A few ways to save tax before the end of the tax year
The end of the tax year is nigh. You have until midnight on 5 April to take advantage of various tax allowances or risk losing them.
The end of the tax year is nigh. You have until midnight on 5 April to take advantage of various tax allowances or risk losing them. “Many savers may be nursing losses as a result of the recent heavy stockmarket falls and not feel inclined to think too much about putting their finances in order…but at a time when money is likely to be tight, it makes sense to make the most of any opportunities to save tax where you can,” says Mark Atherton in The Times.
You can put £20,000 into an individual savings account (Isa) every year divided between cash and investments. Many markets now appear cheap enough to yield healthy long-term returns.

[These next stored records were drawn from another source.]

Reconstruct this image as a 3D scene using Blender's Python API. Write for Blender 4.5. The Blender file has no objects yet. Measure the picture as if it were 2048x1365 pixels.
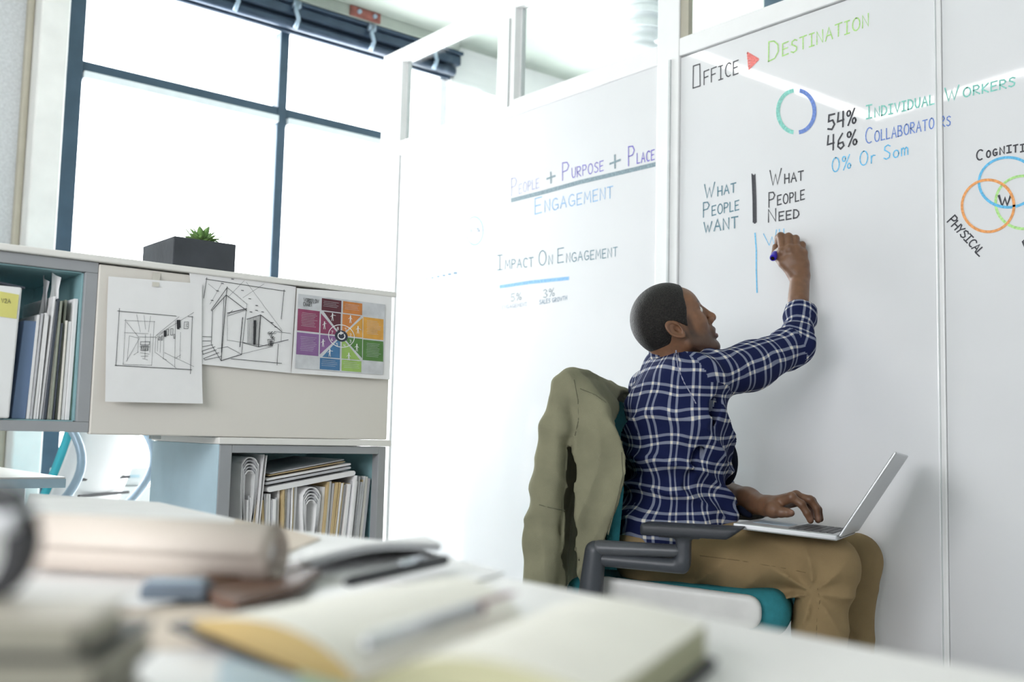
import bpy, bmesh, math, random
import numpy as np
from mathutils import Vector, Matrix
random.seed(7); rng = np.random.default_rng(7)
S = bpy.context.scene
COL = S.collection
R_ = math.radians
# ------------------------------------------------------------------ camera
F_PX = 2076.34
yaw, pit, rol = R_(50.759), R_(5.1594), R_(1.395)
cf = np.array([math.cos(yaw)*math.cos(pit), math.sin(yaw)*math.cos(pit), math.sin(pit)])
r0 = np.cross(cf, [0, 0, 1]); r0 /= np.linalg.norm(r0); u0 = np.cross(r0, cf)
cr = math.cos(rol)*r0 + math.sin(rol)*u0
cu = -math.sin(rol)*r0 + math.cos(rol)*u0
CAM = np.array([0, 0, .86])
cd = bpy.data.cameras.new('camera'); cam = bpy.data.objects.new('camera', cd); COL.objects.link(cam)
m = Matrix(((cr[0], cu[0], -cf[0], CAM[0]), (cr[1], cu[1], -cf[1], CAM[1]), (cr[2], cu[2], -cf[2], CAM[2]), (0, 0, 0, 1)))
cam.matrix_world = m
cd.sensor_width = 36; cd.lens = F_PX/2048*36; cd.clip_start = .02
cd.dof.use_dof = True; cd.dof.focus_distance = 2.6; cd.dof.aperture_fstop = 3.0
S.camera = cam
# ------------------------------------------------------------------ light
wd = bpy.data.worlds.new('World'); S.world = wd; wd.use_nodes = True
wd.node_tree.nodes['Background'].inputs[0].default_value = (.965, .97, 1, 1)
wd.node_tree.nodes['Background'].inputs[1].default_value = 6.0
def portal(loc, rot, sx, sy):      # guides the sky light through a window opening, gives no light itself
    l = bpy.data.lights.new('window_portal', 'AREA'); l.shape = 'RECTANGLE'; l.size = sx; l.size_y = sy; l.energy = 1
    l.cycles.is_portal = True
    o = bpy.data.objects.new('window_portal', l); COL.objects.link(o); o.location = loc; o.rotation_euler = rot
portal((3.8, 5.08, 1.5), (R_(-90), 0, 0), 5.1, 2.9)
portal((-2.62, .2, 1.9), (0, R_(-90), 0), 1.3, 2.6)  # opening of the unseen window added for fill
S.view_settings.view_transform = 'Standard'; S.view_settings.look = 'None'
S.view_settings.exposure = 1.07; S.view_settings.gamma = 1; S.view_settings.use_curve_mapping = False

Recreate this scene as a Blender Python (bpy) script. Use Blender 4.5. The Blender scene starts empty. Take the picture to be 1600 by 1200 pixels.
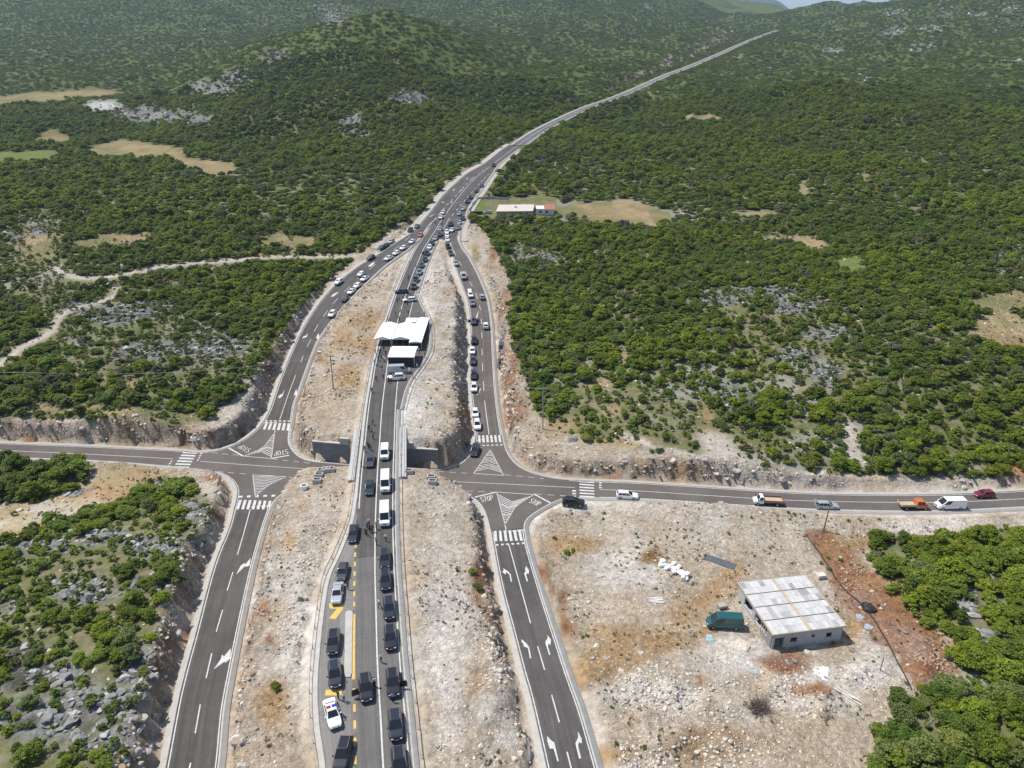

Next, consider if you have any gains outside your Isas you want to cash in. “With the stockmarket in turmoil… taking profits can seem slightly perverse, but it is vital to claim any tax relief,” says Atherton. You can make up to £12,000 a year in capital gains before tax is due. Married couples can cut their tax bill by claiming the marriage allowance. If one partner is a basic-rate taxpayer and the other earns below the £12,500 personal allowance the lower earner can transfer 10% of their allowance to the higher earner. This means a tax saving of up to £250 a year.
Finally, most of us, except for top-rate taxpayers, have an annual pension contribution allowance of £40,000. You can also carry over unused allowances going back three years.